As part of his March 15 ruling, McAfee focused on Willis’ January speech and noted that “the District Attorney described the effort [to disqualify her] as motivated by ‘playing the race card.'”

On Friday, Willis appeared at the South Fulton Women of the Shield Awards where she said during a speech, “It’s hard out here always having to prove yourself two and three times. Recently, they tell me, they don’t like me to talk about race. Well, I’m going to talk about it anyway. Truth is, there’s some challenges that come with being Black. And I see so much greatness in this city that has so many great African American leaders. And I appreciate all of the sacrifice that you all have had to make to be in these positions.”

McAfee ruled that Willis could stay on the case against Trump if she removed Wade, who ultimately resigned from his position.

In his order, McAfee took issue with Willis’ comments that she and Wade were being scrutinized because of their race. Willis later said she was referring to the defendants, however McAfee said making a distinction was unclear due to Willis’ reference to “so many others” and “they” in her January speech.

“In these public and televised comments, the District Attorney complained that a Fulton County Commissioner ‘and so many others’ questioned her decision to hire SADA Wade. When referring to her detractors throughout the speech, she frequently utilized the plural ‘they.’ The State argues the speech was not aimed at any of the Defendants in this case. Maybe so. But maybe not. Therein lies the danger of public comment by a prosecuting attorney,” McAfee wrote in his ruling.

John Clifford Floyd III, Willis’ father, testified in February that Willis was forced to move from her South Fulton home after being harassed and receiving death threats.

“The South Fulton police brought a man with a dog, because there were so many death threats,” he said. “They said they were going to blow up the house, they said they were going to kill her, kill me, kill her grandchildren.”

Once Willis moved, she kept the location of her new home secret from her father due to the threats, he testified.

On Friday, Willis also thanked officers for keeping her and her family safe.

“I have put extra strain on this police department because you’ve had to take extra steps to make sure we are safe,” she said. “Over the last three years now, I love this police department like no other. I’ve put a lot of burden on this police department and some of the women that are here today. Y’all have gone out of your way to make sure that me and my girls were safe and that has been very appreciated.”

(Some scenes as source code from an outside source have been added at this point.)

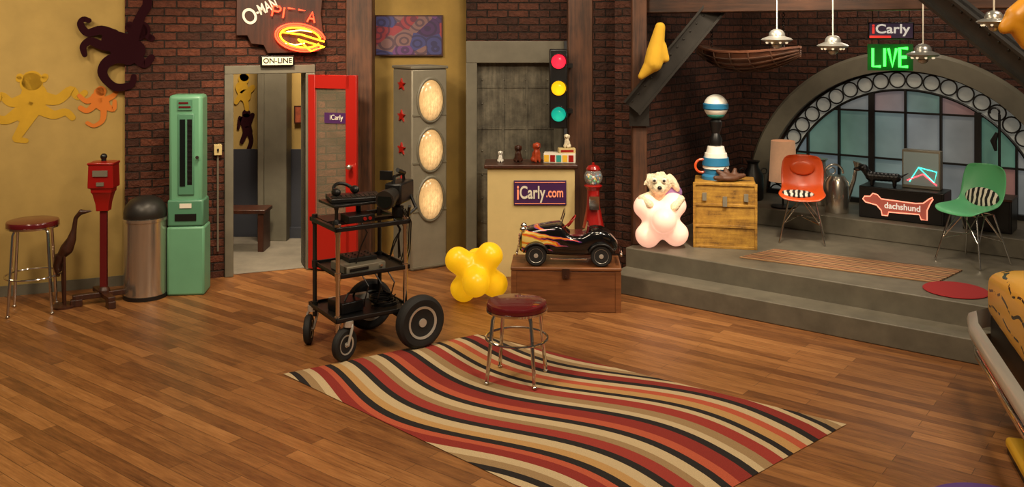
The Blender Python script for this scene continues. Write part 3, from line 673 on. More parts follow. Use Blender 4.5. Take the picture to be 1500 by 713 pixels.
t=thing('small_box',(onpod(830)[0],onpod(830)[1],hz+.091),4,'small cream box on top of printed box','box'); ob(G().bb((-.08,-.05,0),(.08,.05,.045)),'carton','cream',t,bev=.003); ob(G().bb((-.06,-.053,.012),(.06,-.05,.032)),'print','red',t)
dog((onpod(831)[0],onpod(831)[1],hz+.137),-20,.14,'plush','small tan puppy figurine on stacked boxes')
# ---------------------------------------------------------------- gumball machine
dg_=8.45; c=Vector(((869-750)/F*dg_,dg_,0)); t=thing('gumball_machine',c,0,'red gumball machine on stand beside the counter','gumball machine')
zg=zof(259,dg_)
ob(G().lathe([(0,0),(.13,0),(.13,.02),(.04,.05),(.025,.08),(.025,.5),(.05,.52),(0,.52)]),'stand','redm',t)
ob(G().lathe([(0,.5),(.1,.5),(.09,.55),(.06,.7),(.055,zg-.12),(.085,zg-.08),(.07,zg-.07),(0,zg-.07)]),'body','redm',t)
ob(G().bb((-.045,-.11,.68),(.045,-.05,.8)).cyl((0,-.11,.74),(0,-.13,.74),.02),'coin_mechanism','chrome',t)
ob(G().ball((0,0,zg),(.085,.085,.085),24),'globe',mat('globe_glass',(240,240,235),.05,alpha=.15),t)
g=G()
for i in range(90):
    while True:
        q=Vector((random.uniform(-1,1),random.uniform(-1,1),random.uniform(-1,.3)))
        if q.length<.9: break
    g.ball(Vector((0,0,zg))+q*.075,.013,6,m=i%5)
o=ob(g,'gumball',['red',mat('gum_yellow',(240,190,40),.3),'winglass','blue','green'],t); o['kind']='stuff'
ob(G().lathe([(.06,zg+.06),(.065,zg+.075),(.05,zg+.1),(.02,zg+.11),(.0,zg+.115)]).lathe([(0,zg+.11),(.012,zg+.115),(.012,zg+.13),(0,zg+.135)]),'lid','redm',t)
# ---------------------------------------------------------------- wooden chest + pedal car
c=fp(829,457); t=thing('wooden_chest',(c.x,c.y,0),-3,'low brown wooden chest standing on the floor','chest')
cw=.445;ch=.365
ob(G().bb((-cw,0,0),(cw,.42,ch-.03)),'body','redwood',t,bev=.006); ob(G().bb((-cw-.008,-.01,ch-.028),(cw+.008,.43,ch)),'lid','redwood',t,bev=.008)
ob(G().bb((-.03,-.016,ch-.09),(.03,-.01,ch-.01)).cyl((0,-.016,ch-.07),(0,-.03,ch-.07),.01),'latch','dkwood',t)
for x in(-cw-.004,cw-.04): ob(G().bb((x,-.006,0),(x+.044,0,ch-.03)),'corner_strip','redwood',t)
t=thing('pedal_car',(c.x+.03,c.y+.2,ch+.001),-3,'black pedal car with painted flames on the wooden chest','pedal car')
st_=[(-.41,.10,.20,.06),(-.395,.085,.25,.09),(-.35,.075,.29,.115),(-.22,.07,.31,.135),(-.1,.07,.33,.15),(-.05,.07,.335,.155),(-.02,.07,.26,.155),(.05,.07,.235,.155),(.12,.07,.24,.155),(.17,.075,.285,.155),(.24,.08,.30,.15),(.32,.09,.28,.135),(.38,.1,.23,.11),(.415,.12,.18,.07)]
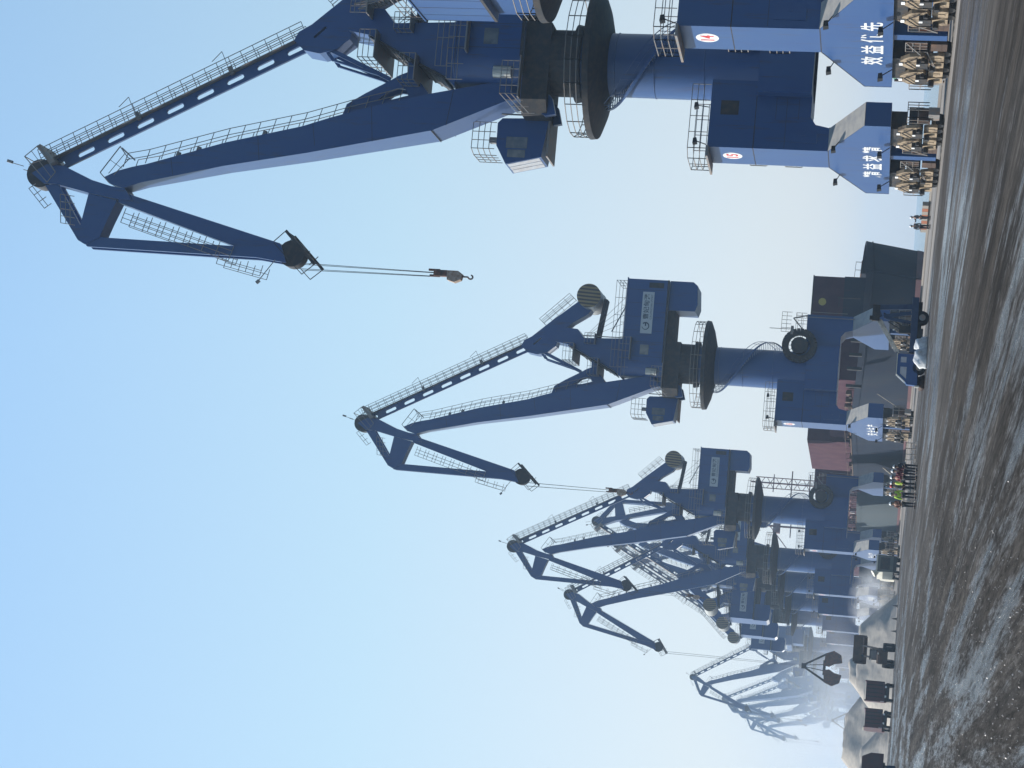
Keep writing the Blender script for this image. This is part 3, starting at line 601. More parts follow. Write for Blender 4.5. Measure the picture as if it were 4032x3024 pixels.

In a new court filing on Friday, Trump’s attorneys appealed McAfee’s decision for Willis to remain on the case, arguing that “the trial court erred as a matter of law by not requiring dismissal and DA Willis’ disqualification.”

For an appeal to move forward, the Georgia Court of Appeals will have to agree to take up the case. Willis’ office also has 10 days to respond to the application, which they may oppose.

No trial date has been set in the Georgia criminal case, one of four that the former president is facing as he heads towards a likely November rematch with Biden in this year’s upcoming presidential election.